Movies set in confined spaces — submarines, rocket capsules, and in this case, tanks — must necessarily define that space and use it visually to enhance their stories. The greater detail they can provide, the more the audience can identify with the people confined, and appreciate their perspectives. Das Boot (1982) is a masterful example of how to use the confining parameter to great effect. Fury does a nice job of presenting its tank interior with a minimum of definition. It could have been more definitive, to my way of thinking, but it suffices.
David Ayer’s Fury sports an eponymous title (for the tank itself), and a figurative one, for it is anger against the enemy that drives these World War II soldiers to destroy so devastatingly. The tank crew (Shia LeBeouf, Michael Péna, Jon Bernthal and newbie Logan Lerman) are led by Brad Pitt, who has survived a couple of years of tank combat because he is smart, ruthless and very good at killing Nazis. He will, however, be sorely tested at a crossroad somewhere in Germany . . .
Ayer’s film works as a portrait of what tank fighters did, and had to endure, fighting in the name of freedom seventy years ago. But it isn’t intended as a history lesson so much as a polemic regarding inhumanity. The most successful soldiers, the ones who survive, are those who refuse to acknowledge the enemy as people like themselves. They kill and destroy just as harshly as they can, before the same can be applied to them.

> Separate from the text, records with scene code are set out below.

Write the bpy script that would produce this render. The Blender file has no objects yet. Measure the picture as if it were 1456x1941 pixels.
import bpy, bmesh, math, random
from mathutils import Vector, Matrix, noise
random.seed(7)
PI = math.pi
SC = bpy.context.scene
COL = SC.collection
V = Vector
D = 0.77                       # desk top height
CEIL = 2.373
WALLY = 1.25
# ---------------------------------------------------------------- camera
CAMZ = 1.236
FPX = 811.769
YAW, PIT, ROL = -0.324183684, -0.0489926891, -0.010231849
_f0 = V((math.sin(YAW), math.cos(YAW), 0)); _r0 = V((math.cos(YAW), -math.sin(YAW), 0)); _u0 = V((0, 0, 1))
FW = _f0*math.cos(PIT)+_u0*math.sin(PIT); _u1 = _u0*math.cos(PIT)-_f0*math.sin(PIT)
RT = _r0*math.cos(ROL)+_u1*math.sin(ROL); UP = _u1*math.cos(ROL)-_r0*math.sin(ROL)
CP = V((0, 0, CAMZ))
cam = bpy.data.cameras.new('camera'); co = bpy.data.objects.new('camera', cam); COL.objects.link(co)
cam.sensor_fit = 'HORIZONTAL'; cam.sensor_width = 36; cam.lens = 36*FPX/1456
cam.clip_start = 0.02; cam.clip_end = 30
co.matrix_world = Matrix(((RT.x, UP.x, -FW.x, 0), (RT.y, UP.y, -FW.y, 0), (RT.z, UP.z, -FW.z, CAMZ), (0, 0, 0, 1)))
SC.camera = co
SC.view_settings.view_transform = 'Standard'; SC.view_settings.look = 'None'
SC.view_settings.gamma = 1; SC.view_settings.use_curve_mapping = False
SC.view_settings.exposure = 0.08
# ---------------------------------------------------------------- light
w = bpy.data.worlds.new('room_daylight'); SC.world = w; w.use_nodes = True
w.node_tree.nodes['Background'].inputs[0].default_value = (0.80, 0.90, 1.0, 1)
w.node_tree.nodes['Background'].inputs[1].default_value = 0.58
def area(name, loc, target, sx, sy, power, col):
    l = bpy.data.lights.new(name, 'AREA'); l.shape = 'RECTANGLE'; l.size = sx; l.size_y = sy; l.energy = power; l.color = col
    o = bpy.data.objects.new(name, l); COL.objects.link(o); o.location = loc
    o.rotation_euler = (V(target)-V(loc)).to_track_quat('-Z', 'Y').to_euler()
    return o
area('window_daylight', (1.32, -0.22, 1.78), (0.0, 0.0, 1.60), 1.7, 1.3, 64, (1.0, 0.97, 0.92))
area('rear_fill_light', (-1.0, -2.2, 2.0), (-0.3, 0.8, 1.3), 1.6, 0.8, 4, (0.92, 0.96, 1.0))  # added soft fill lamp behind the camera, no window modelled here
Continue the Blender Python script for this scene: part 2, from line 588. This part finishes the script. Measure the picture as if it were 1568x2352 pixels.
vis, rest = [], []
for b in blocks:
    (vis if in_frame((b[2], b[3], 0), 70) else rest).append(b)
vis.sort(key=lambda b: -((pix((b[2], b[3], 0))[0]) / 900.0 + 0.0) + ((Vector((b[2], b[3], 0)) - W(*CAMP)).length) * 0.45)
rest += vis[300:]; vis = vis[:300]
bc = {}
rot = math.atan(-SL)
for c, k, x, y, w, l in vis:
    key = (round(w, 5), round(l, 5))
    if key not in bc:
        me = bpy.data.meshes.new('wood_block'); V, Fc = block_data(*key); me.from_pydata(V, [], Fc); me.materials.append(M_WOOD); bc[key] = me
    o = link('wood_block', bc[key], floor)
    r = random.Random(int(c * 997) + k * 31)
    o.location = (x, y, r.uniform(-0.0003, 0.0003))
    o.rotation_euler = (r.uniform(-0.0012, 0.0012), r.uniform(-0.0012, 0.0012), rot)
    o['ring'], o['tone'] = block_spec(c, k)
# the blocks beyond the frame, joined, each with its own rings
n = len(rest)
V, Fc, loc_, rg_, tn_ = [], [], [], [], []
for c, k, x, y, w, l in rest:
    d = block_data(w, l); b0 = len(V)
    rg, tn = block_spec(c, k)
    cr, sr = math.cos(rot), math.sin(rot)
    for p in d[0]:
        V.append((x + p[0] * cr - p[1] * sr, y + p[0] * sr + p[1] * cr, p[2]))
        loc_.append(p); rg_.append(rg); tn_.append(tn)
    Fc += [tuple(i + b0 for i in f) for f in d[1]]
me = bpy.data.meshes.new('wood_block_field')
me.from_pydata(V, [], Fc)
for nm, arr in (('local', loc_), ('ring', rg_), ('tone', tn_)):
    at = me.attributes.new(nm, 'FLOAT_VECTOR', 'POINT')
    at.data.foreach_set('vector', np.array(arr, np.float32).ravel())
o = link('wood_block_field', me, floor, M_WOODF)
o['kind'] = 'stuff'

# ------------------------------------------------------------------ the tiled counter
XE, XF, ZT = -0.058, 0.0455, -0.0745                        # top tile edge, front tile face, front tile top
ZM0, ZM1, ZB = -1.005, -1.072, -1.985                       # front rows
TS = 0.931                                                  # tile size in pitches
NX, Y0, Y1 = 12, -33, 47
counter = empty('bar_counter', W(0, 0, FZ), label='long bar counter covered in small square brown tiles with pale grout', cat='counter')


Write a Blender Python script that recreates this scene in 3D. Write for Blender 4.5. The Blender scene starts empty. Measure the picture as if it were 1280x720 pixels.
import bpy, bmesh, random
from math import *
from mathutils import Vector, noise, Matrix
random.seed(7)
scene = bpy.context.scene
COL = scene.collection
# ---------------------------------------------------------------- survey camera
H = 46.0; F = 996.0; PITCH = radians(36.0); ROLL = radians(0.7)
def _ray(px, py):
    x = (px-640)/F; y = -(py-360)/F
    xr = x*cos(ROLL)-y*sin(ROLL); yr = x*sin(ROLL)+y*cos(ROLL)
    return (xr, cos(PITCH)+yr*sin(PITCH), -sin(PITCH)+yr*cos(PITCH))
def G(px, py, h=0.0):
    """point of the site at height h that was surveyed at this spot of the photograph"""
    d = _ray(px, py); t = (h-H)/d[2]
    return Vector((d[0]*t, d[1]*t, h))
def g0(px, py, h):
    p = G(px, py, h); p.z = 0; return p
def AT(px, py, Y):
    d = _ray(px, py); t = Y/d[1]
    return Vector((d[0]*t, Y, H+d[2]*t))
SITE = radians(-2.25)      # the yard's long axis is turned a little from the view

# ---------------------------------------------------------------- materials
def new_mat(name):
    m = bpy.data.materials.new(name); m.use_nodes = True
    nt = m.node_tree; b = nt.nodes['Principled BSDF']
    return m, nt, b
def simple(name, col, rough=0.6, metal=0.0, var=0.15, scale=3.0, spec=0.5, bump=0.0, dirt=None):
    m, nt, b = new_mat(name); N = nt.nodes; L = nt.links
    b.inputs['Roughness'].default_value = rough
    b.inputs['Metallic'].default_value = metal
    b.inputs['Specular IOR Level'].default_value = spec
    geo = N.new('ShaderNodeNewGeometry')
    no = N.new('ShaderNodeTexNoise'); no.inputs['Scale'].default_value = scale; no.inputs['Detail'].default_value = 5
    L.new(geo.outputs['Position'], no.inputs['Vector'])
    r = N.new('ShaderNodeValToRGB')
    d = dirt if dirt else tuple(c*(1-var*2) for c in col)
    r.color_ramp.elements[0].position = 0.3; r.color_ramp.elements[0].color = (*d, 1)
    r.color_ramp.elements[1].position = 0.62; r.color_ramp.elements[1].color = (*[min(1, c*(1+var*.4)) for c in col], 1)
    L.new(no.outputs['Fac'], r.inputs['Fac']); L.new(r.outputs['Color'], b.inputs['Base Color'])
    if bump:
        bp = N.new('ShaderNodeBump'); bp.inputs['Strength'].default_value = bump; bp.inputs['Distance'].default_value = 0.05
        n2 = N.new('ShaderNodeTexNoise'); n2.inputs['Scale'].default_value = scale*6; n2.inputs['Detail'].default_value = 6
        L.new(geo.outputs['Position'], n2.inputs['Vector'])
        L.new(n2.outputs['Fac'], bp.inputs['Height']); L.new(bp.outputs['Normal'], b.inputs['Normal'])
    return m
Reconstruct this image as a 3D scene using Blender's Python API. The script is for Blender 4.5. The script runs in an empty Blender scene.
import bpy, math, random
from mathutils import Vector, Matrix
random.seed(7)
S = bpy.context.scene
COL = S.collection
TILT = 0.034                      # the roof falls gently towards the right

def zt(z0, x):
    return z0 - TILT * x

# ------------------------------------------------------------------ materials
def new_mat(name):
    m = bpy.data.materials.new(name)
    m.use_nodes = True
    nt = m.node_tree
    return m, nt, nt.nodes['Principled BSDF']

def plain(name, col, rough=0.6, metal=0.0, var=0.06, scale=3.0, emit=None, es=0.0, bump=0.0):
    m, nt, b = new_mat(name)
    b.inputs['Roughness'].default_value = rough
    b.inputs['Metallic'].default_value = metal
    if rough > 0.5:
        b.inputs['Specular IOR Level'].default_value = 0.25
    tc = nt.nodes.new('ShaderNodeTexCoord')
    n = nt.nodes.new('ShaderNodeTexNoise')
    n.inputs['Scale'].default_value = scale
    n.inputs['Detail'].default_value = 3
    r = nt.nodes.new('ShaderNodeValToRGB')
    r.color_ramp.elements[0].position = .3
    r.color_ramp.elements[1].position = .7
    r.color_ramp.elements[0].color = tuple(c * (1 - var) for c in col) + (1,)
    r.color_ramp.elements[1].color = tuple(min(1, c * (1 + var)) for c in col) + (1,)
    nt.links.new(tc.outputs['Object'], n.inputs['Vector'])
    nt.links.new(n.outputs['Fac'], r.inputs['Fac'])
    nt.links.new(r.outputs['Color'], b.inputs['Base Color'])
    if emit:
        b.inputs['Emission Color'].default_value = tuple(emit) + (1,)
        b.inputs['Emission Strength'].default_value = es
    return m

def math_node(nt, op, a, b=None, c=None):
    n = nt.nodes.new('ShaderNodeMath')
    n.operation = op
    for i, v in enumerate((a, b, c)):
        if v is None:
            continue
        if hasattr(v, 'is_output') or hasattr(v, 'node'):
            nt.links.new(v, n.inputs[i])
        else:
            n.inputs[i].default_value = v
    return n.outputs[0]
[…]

A lengthy middle section of the plot, when the crew sits down to table with a couple of pretty German girls, illustrates how war can dehumanize supposedly civilized men into being ready to rape and pillage indiscriminately and without conscience. Only the discipline of Pitt’s leadership prevents chaos, because in chaos the soldiers can and will do anything to anyone to provide themselves a little comfort. This segment of the film is effective, but it’s also mighty uncomfortable — and it’s meant to be.
The film ends with a lengthy battle scene which questions the nature of heroism. Here, it is simply bad fortune and stubbornness that forces Pitt and his crew to make a stand against overwhelming numbers. There is a beauty about the battle, amongst the explosions and the blood and the tracers and the strategy and the selflessness and the fury, but it is a terrible beauty which is best seen on screen rather than experienced. There are no winners in war; only people who survive it and spend the rest of their lives trying to forget it. ☆ ☆ ☆. 29 October 2014.